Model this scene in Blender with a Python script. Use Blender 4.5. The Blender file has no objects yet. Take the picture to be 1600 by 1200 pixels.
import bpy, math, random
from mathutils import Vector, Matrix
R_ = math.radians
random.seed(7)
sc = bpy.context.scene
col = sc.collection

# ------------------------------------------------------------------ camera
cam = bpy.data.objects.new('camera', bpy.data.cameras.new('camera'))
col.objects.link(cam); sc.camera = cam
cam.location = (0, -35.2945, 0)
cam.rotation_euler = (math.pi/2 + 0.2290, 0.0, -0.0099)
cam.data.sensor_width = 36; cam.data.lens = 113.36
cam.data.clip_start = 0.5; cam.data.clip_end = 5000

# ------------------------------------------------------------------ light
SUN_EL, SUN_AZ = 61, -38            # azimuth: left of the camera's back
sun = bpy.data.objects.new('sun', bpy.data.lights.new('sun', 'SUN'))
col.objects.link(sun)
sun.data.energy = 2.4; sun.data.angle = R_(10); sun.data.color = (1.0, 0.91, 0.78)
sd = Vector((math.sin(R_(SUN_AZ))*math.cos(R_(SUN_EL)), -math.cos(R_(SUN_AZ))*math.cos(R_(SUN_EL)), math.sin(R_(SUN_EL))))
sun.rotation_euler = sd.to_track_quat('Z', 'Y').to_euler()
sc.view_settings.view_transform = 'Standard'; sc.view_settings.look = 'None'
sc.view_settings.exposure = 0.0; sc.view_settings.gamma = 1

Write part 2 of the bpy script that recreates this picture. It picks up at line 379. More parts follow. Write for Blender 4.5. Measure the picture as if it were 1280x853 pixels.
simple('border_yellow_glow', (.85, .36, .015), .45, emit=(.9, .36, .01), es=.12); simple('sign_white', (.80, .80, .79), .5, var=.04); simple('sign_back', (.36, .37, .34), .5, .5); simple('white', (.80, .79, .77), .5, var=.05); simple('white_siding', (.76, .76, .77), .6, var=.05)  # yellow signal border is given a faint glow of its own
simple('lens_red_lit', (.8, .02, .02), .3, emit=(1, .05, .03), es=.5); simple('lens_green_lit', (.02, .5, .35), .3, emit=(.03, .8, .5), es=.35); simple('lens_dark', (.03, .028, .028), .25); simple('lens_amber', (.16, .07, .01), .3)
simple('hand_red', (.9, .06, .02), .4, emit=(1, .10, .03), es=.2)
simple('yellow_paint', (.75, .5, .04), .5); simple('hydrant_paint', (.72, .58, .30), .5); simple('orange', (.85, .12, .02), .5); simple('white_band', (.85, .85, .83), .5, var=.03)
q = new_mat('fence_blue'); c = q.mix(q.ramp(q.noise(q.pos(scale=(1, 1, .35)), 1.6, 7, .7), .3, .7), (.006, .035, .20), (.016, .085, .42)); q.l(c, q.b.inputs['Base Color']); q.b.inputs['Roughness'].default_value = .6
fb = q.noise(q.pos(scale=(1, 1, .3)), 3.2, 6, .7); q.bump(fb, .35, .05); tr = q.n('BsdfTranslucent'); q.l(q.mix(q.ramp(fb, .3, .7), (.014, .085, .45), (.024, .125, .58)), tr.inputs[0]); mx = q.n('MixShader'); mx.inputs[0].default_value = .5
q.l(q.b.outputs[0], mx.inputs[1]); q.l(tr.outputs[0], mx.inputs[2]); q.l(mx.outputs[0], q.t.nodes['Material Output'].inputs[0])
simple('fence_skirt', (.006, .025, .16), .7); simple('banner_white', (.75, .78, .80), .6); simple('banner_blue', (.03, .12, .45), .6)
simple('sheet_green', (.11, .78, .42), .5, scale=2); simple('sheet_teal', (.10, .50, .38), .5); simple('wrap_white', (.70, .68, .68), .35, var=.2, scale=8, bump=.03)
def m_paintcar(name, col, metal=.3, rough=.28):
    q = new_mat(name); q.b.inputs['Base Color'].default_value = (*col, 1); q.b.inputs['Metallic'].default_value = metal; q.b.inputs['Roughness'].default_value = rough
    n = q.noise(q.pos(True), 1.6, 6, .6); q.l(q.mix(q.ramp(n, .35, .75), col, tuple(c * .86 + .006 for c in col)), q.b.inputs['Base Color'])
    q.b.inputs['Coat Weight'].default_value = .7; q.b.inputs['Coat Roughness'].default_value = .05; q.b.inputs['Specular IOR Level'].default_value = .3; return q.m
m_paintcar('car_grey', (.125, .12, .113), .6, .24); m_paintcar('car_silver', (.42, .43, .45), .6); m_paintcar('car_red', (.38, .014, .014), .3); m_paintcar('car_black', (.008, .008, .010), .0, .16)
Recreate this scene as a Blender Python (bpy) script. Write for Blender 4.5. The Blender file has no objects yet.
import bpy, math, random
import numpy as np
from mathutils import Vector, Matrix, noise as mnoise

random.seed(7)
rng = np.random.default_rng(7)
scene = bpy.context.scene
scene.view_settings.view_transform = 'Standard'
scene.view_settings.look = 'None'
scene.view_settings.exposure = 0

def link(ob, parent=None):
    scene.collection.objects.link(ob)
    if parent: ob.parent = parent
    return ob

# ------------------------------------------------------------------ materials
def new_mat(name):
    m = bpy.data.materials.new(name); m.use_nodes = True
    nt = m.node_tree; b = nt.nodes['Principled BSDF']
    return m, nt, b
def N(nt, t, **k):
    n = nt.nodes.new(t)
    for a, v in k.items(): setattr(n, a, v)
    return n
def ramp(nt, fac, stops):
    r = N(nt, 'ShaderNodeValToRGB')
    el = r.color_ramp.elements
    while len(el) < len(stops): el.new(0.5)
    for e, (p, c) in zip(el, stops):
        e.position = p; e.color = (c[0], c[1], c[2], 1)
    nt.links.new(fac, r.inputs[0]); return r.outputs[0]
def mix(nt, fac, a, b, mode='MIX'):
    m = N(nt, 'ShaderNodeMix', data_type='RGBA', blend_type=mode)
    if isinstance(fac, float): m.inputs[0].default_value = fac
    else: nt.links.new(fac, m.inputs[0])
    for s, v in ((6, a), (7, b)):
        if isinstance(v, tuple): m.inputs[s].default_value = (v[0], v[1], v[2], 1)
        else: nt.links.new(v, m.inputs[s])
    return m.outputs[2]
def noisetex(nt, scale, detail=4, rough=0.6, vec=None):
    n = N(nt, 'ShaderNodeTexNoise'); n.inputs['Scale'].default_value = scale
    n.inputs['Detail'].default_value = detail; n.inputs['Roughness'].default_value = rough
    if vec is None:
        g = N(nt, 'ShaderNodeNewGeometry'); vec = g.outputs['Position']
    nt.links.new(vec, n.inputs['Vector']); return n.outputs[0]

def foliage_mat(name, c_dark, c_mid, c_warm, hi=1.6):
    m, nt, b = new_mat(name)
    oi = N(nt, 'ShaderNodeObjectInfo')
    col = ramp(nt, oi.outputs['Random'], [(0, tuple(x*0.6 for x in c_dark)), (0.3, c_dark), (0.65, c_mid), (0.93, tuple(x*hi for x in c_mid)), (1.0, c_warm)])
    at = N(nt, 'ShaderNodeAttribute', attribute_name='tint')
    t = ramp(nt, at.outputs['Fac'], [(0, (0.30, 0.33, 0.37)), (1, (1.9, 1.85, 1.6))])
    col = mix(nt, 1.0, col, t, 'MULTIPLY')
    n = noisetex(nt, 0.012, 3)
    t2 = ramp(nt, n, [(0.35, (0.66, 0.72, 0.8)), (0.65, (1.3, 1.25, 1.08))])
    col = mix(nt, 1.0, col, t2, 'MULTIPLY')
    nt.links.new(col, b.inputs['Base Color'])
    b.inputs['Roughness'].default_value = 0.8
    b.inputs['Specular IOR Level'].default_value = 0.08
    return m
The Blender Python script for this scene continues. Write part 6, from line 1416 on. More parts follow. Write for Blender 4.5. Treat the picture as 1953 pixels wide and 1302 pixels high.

=====

- **Instruction**
Reproduce the entries above in full by retyping them exactly.

- **The answer**
Model this scene in Blender with a Python script. Use Blender 4.5. The Blender file has no objects yet. Take the picture to be 1600 by 1200 pixels.
import bpy, math, random
from mathutils import Vector, Matrix
R_ = math.radians
random.seed(7)
sc = bpy.context.scene
col = sc.collection

# ------------------------------------------------------------------ camera
cam = bpy.data.objects.new('camera', bpy.data.cameras.new('camera'))
col.objects.link(cam); sc.camera = cam
cam.location = (0, -35.2945, 0)
cam.rotation_euler = (math.pi/2 + 0.2290, 0.0, -0.0099)
cam.data.sensor_width = 36; cam.data.lens = 113.36
cam.data.clip_start = 0.5; cam.data.clip_end = 5000

# ------------------------------------------------------------------ light
SUN_EL, SUN_AZ = 61, -38            # azimuth: left of the camera's back
sun = bpy.data.objects.new('sun', bpy.data.lights.new('sun', 'SUN'))
col.objects.link(sun)
sun.data.energy = 2.4; sun.data.angle = R_(10); sun.data.color = (1.0, 0.91, 0.78)
sd = Vector((math.sin(R_(SUN_AZ))*math.cos(R_(SUN_EL)), -math.cos(R_(SUN_AZ))*math.cos(R_(SUN_EL)), math.sin(R_(SUN_EL))))
sun.rotation_euler = sd.to_track_quat('Z', 'Y').to_euler()
sc.view_settings.view_transform = 'Standard'; sc.view_settings.look = 'None'
sc.view_settings.exposure = 0.0; sc.view_settings.gamma = 1

Write part 2 of the bpy script that recreates this picture. It picks up at line 379. More parts follow. Write for Blender 4.5. Measure the picture as if it were 1280x853 pixels.
simple('border_yellow_glow', (.85, .36, .015), .45, emit=(.9, .36, .01), es=.12); simple('sign_white', (.80, .80, .79), .5, var=.04); simple('sign_back', (.36, .37, .34), .5, .5); simple('white', (.80, .79, .77), .5, var=.05); simple('white_siding', (.76, .76, .77), .6, var=.05)  # yellow signal border is given a faint glow of its own
simple('lens_red_lit', (.8, .02, .02), .3, emit=(1, .05, .03), es=.5); simple('lens_green_lit', (.02, .5, .35), .3, emit=(.03, .8, .5), es=.35); simple('lens_dark', (.03, .028, .028), .25); simple('lens_amber', (.16, .07, .01), .3)
simple('hand_red', (.9, .06, .02), .4, emit=(1, .10, .03), es=.2)
simple('yellow_paint', (.75, .5, .04), .5); simple('hydrant_paint', (.72, .58, .30), .5); simple('orange', (.85, .12, .02), .5); simple('white_band', (.85, .85, .83), .5, var=.03)
q = new_mat('fence_blue'); c = q.mix(q.ramp(q.noise(q.pos(scale=(1, 1, .35)), 1.6, 7, .7), .3, .7), (.006, .035, .20), (.016, .085, .42)); q.l(c, q.b.inputs['Base Color']); q.b.inputs['Roughness'].default_value = .6
fb = q.noise(q.pos(scale=(1, 1, .3)), 3.2, 6, .7); q.bump(fb, .35, .05); tr = q.n('BsdfTranslucent'); q.l(q.mix(q.ramp(fb, .3, .7), (.014, .085, .45), (.024, .125, .58)), tr.inputs[0]); mx = q.n('MixShader'); mx.inputs[0].default_value = .5
q.l(q.b.outputs[0], mx.inputs[1]); q.l(tr.outputs[0], mx.inputs[2]); q.l(mx.outputs[0], q.t.nodes['Material Output'].inputs[0])
simple('fence_skirt', (.006, .025, .16), .7); simple('banner_white', (.75, .78, .80), .6); simple('banner_blue', (.03, .12, .45), .6)
simple('sheet_green', (.11, .78, .42), .5, scale=2); simple('sheet_teal', (.10, .50, .38), .5); simple('wrap_white', (.70, .68, .68), .35, var=.2, scale=8, bump=.03)
def m_paintcar(name, col, metal=.3, rough=.28):
    q = new_mat(name); q.b.inputs['Base Color'].default_value = (*col, 1); q.b.inputs['Metallic'].default_value = metal; q.b.inputs['Roughness'].default_value = rough
    n = q.noise(q.pos(True), 1.6, 6, .6); q.l(q.mix(q.ramp(n, .35, .75), col, tuple(c * .86 + .006 for c in col)), q.b.inputs['Base Color'])
    q.b.inputs['Coat Weight'].default_value = .7; q.b.inputs['Coat Roughness'].default_value = .05; q.b.inputs['Specular IOR Level'].default_value = .3; return q.m
m_paintcar('car_grey', (.125, .12, .113), .6, .24); m_paintcar('car_silver', (.42, .43, .45), .6); m_paintcar('car_red', (.38, .014, .014), .3); m_paintcar('car_black', (.008, .008, .010), .0, .16)
Recreate this scene as a Blender Python (bpy) script. Write for Blender 4.5. The Blender file has no objects yet.
import bpy, math, random
import numpy as np
from mathutils import Vector, Matrix, noise as mnoise

random.seed(7)
rng = np.random.default_rng(7)
scene = bpy.context.scene
scene.view_settings.view_transform = 'Standard'
scene.view_settings.look = 'None'
scene.view_settings.exposure = 0

def link(ob, parent=None):
    scene.collection.objects.link(ob)
    if parent: ob.parent = parent
    return ob

# ------------------------------------------------------------------ materials
def new_mat(name):
    m = bpy.data.materials.new(name); m.use_nodes = True
    nt = m.node_tree; b = nt.nodes['Principled BSDF']
    return m, nt, b
def N(nt, t, **k):
    n = nt.nodes.new(t)
    for a, v in k.items(): setattr(n, a, v)
    return n
def ramp(nt, fac, stops):
    r = N(nt, 'ShaderNodeValToRGB')
    el = r.color_ramp.elements
    while len(el) < len(stops): el.new(0.5)
    for e, (p, c) in zip(el, stops):
        e.position = p; e.color = (c[0], c[1], c[2], 1)
    nt.links.new(fac, r.inputs[0]); return r.outputs[0]
def mix(nt, fac, a, b, mode='MIX'):
    m = N(nt, 'ShaderNodeMix', data_type='RGBA', blend_type=mode)
    if isinstance(fac, float): m.inputs[0].default_value = fac
    else: nt.links.new(fac, m.inputs[0])
    for s, v in ((6, a), (7, b)):
        if isinstance(v, tuple): m.inputs[s].default_value = (v[0], v[1], v[2], 1)
        else: nt.links.new(v, m.inputs[s])
    return m.outputs[2]
def noisetex(nt, scale, detail=4, rough=0.6, vec=None):
    n = N(nt, 'ShaderNodeTexNoise'); n.inputs['Scale'].default_value = scale
    n.inputs['Detail'].default_value = detail; n.inputs['Roughness'].default_value = rough
    if vec is None:
        g = N(nt, 'ShaderNodeNewGeometry'); vec = g.outputs['Position']
    nt.links.new(vec, n.inputs['Vector']); return n.outputs[0]

def foliage_mat(name, c_dark, c_mid, c_warm, hi=1.6):
    m, nt, b = new_mat(name)
    oi = N(nt, 'ShaderNodeObjectInfo')
    col = ramp(nt, oi.outputs['Random'], [(0, tuple(x*0.6 for x in c_dark)), (0.3, c_dark), (0.65, c_mid), (0.93, tuple(x*hi for x in c_mid)), (1.0, c_warm)])
    at = N(nt, 'ShaderNodeAttribute', attribute_name='tint')
    t = ramp(nt, at.outputs['Fac'], [(0, (0.30, 0.33, 0.37)), (1, (1.9, 1.85, 1.6))])
    col = mix(nt, 1.0, col, t, 'MULTIPLY')
    n = noisetex(nt, 0.012, 3)
    t2 = ramp(nt, n, [(0.35, (0.66, 0.72, 0.8)), (0.65, (1.3, 1.25, 1.08))])
    col = mix(nt, 1.0, col, t2, 'MULTIPLY')
    nt.links.new(col, b.inputs['Base Color'])
    b.inputs['Roughness'].default_value = 0.8
    b.inputs['Specular IOR Level'].default_value = 0.08
    return m
The Blender Python script for this scene continues. Write part 6, from line 1416 on. More parts follow. Write for Blender 4.5. Treat the picture as 1953 pixels wide and 1302 pixels high.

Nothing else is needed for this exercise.